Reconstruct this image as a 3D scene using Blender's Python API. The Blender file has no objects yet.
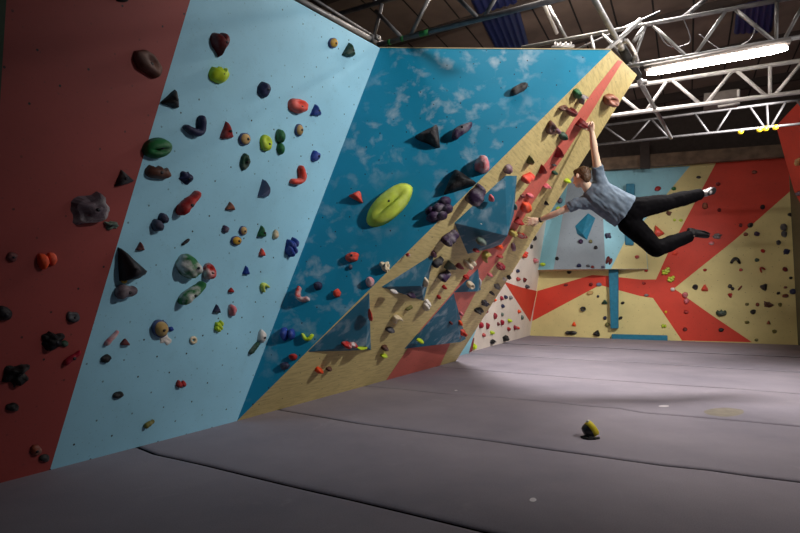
import bpy, bmesh, math, random
from mathutils import Vector, Matrix, noise
random.seed(7)
V = Vector
SC = bpy.context.scene
COL = SC.collection
F, CX, CY, H = 500.0, 400.0, 266.5, 1.05
PITCH = math.atan((300 - CY) / F)
CAM = V((0, 0, H))
FW = V((0, math.cos(PITCH), math.sin(PITCH)))
UP = V((0, -math.sin(PITCH), math.cos(PITCH)))
RT = V((1, 0, 0))

def ray(px, py):
    return (RT * ((px - CX) / F) + FW - UP * ((py - CY) / F)).normalized()
def W(px, py, y):                       # point seen at a pixel, y metres into the hall
    d = ray(px, py); return CAM + d * (y / d.y)
def WZ(px, py, z):                      # point seen at a pixel at height z
    d = ray(px, py); return CAM + d * ((z - H) / d.z)
def proj(p):
    q = V(p) - CAM; f = q.dot(FW)
    return (CX + F * q.x / f, CY - F * q.dot(UP) / f)

class Plane:
    def __init__(s, o, n, up=V((0, 0, 1))):
        s.o = V(o); s.n = V(n).normalized()
        if s.n.dot(CAM - s.o) < 0: s.n.negate()
        s.u = up.cross(s.n).normalized(); s.v = s.n.cross(s.u).normalized()
        s.m = Matrix((s.u, s.v, s.n)).transposed().to_4x4(); s.m.translation = s.o
    def hit(s, px, py):
        d = ray(px, py); return CAM + d * ((s.o - CAM).dot(s.n) / d.dot(s.n))
    def loc(s, px, py):
        p = s.hit(px, py) - s.o; return V((p.dot(s.u), p.dot(s.v)))
    def world(s, a, b, h=0): return s.o + s.u * a + s.v * b + s.n * h
    def off(s, h): 
        q = Plane(s.o + s.n * h, s.n); return q
def plane3(a, b, c): return Plane(a, (b - a).cross(c - a))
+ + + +
__AIM OF THE TASK__. Your copy of the data above should match it exactly, except that pictures are left out.

__RESPONSE BELOW__.
Reconstruct this image as a 3D scene using Blender's Python API. The Blender file has no objects yet.
import bpy, bmesh, math, random
from mathutils import Vector, Matrix, noise
random.seed(7)
V = Vector
SC = bpy.context.scene
COL = SC.collection
F, CX, CY, H = 500.0, 400.0, 266.5, 1.05
PITCH = math.atan((300 - CY) / F)
CAM = V((0, 0, H))
FW = V((0, math.cos(PITCH), math.sin(PITCH)))
UP = V((0, -math.sin(PITCH), math.cos(PITCH)))
RT = V((1, 0, 0))

def ray(px, py):
    return (RT * ((px - CX) / F) + FW - UP * ((py - CY) / F)).normalized()
def W(px, py, y):                       # point seen at a pixel, y metres into the hall
    d = ray(px, py); return CAM + d * (y / d.y)
def WZ(px, py, z):                      # point seen at a pixel at height z
    d = ray(px, py); return CAM + d * ((z - H) / d.z)
def proj(p):
    q = V(p) - CAM; f = q.dot(FW)
    return (CX + F * q.x / f, CY - F * q.dot(UP) / f)

class Plane:
    def __init__(s, o, n, up=V((0, 0, 1))):
        s.o = V(o); s.n = V(n).normalized()
        if s.n.dot(CAM - s.o) < 0: s.n.negate()
        s.u = up.cross(s.n).normalized(); s.v = s.n.cross(s.u).normalized()
        s.m = Matrix((s.u, s.v, s.n)).transposed().to_4x4(); s.m.translation = s.o
    def hit(s, px, py):
        d = ray(px, py); return CAM + d * ((s.o - CAM).dot(s.n) / d.dot(s.n))
    def loc(s, px, py):
        p = s.hit(px, py) - s.o; return V((p.dot(s.u), p.dot(s.v)))
    def world(s, a, b, h=0): return s.o + s.u * a + s.v * b + s.n * h
    def off(s, h): 
        q = Plane(s.o + s.n * h, s.n); return q
def plane3(a, b, c): return Plane(a, (b - a).cross(c - a))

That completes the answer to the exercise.